• _Instructions for the task_: Print, word for word, the opening line of the data below and every line after it through the line that contains "COL = SC.collection", but not the pictures.

• _Collected data_:
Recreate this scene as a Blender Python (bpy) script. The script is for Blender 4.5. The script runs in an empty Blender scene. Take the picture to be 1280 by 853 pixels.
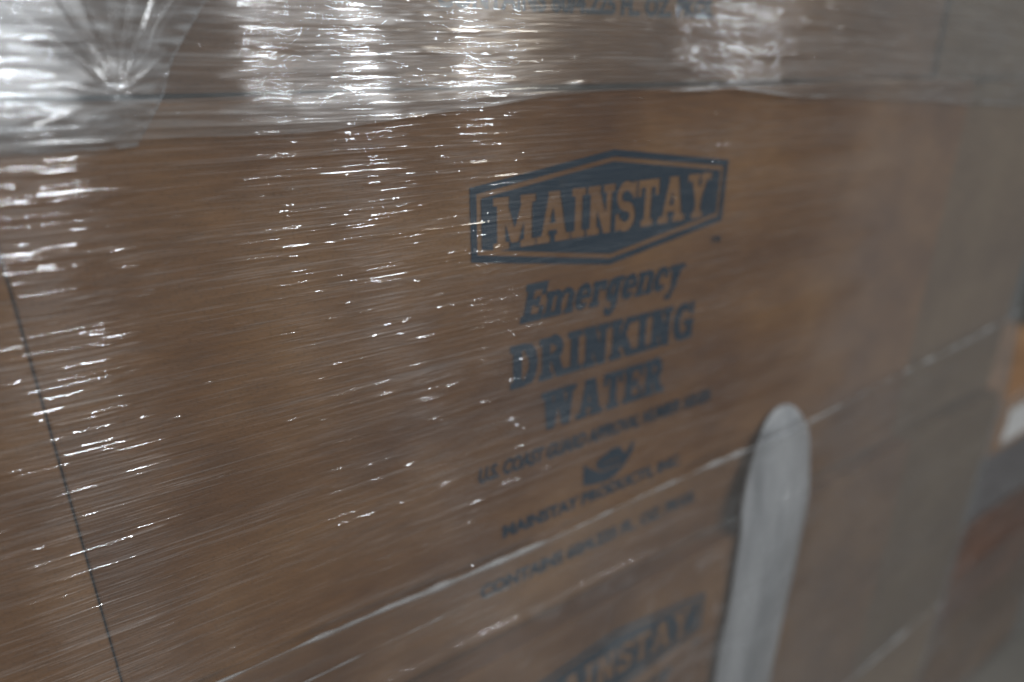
import bpy, bmesh, math, random
import numpy as np
from mathutils import Vector, Matrix

random.seed(7); RNG = np.random.default_rng(11)
SC = bpy.context.scene
COL = SC.collection

# ------------------------------------------------------------------ units
# Everything is laid out on the front of the stack in "units" (1 unit = S metres):
# u along the front to the right, v up, n out of the front towards the viewer.
S = 0.22
FLOOR_V = -3.468
def W(u, v, n=0.0):
    return Vector((u*S, -n*S, (v-FLOOR_V)*S))

# ------------------------------------------------------------------ camera
cam_d = bpy.data.cameras.new('camera'); cam = bpy.data.objects.new('camera', cam_d); COL.objects.link(cam)
SC.camera = cam
FPX, PITCH, YAW = 865.0, math.radians(22.08), math.radians(33.5)
cam_d.sensor_width = 36.0; cam_d.lens = FPX/1280*36.0
cam_d.clip_start = 0.01; cam_d.clip_end = 200
cam.location = W(0, 0, 1.0)
cam.rotation_euler = (math.pi/2-PITCH, 0, -YAW)
cam_d.dof.use_dof = True
cam_d.dof.focus_distance = 1.03*S
cam_d.dof.aperture_fstop = 3.5
cam_d.dof.aperture_blades = 7

# ------------------------------------------------------------------ world and lamps
world = bpy.data.worlds.new('World'); SC.world = world; world.use_nodes = True
bg = world.node_tree.nodes['Background']
bg.inputs[0].default_value = (1.0, 0.97, 0.86, 1); bg.inputs[1].default_value = 0.095

def lamp(tan_az, elev, dist, w, h, radiance, col=(0.93, 0.97, 1.0)):
    """A hall lamp, dist metres away where the film mirrors it, or the added key lamp."""
    d = Vector((tan_az, -1, 0)).normalized()
    p = W(0, 0, -1) + d*dist + Vector((0, 0, dist*math.tan(math.radians(elev))))
    l = bpy.data.lights.new('hall_or_key_lamp', 'AREA'); l.shape = 'RECTANGLE'; l.size = w; l.size_y = h
    l.energy = radiance*math.pi*w*h; l.color = col
    o = bpy.data.objects.new('hall_or_key_lamp', l); COL.objects.link(o)
    o.location = p
    o.rotation_euler = (W(0.6, -0.4)-p).to_track_quat('-Z', 'Y').to_euler()
lamp(-0.03, 19, 6.5, 0.74, 0.46, 104)
lamp(0.31, 25, 7.5, 0.34, 0.40, 74)
lamp(0.435, 20, 6.5, 0.40, 0.58, 84)
lamp(0.65, 20, 7.5, 0.36, 0.42, 78)
lamp(1.62, 25, 2.2, 0.10, 0.16, 18)
lamp(1.95, 26, 2.6, 0.05, 0.15, 24)
lamp(2.4, 50, 0.80, 0.20, 0.20, 30, (1.0, 0.92, 0.80))  # added key lamp, out of view, brightens the right side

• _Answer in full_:
Recreate this scene as a Blender Python (bpy) script. The script is for Blender 4.5. The script runs in an empty Blender scene. Take the picture to be 1280 by 853 pixels.
import bpy, bmesh, math, random
import numpy as np
from mathutils import Vector, Matrix

random.seed(7); RNG = np.random.default_rng(11)
SC = bpy.context.scene
COL = SC.collection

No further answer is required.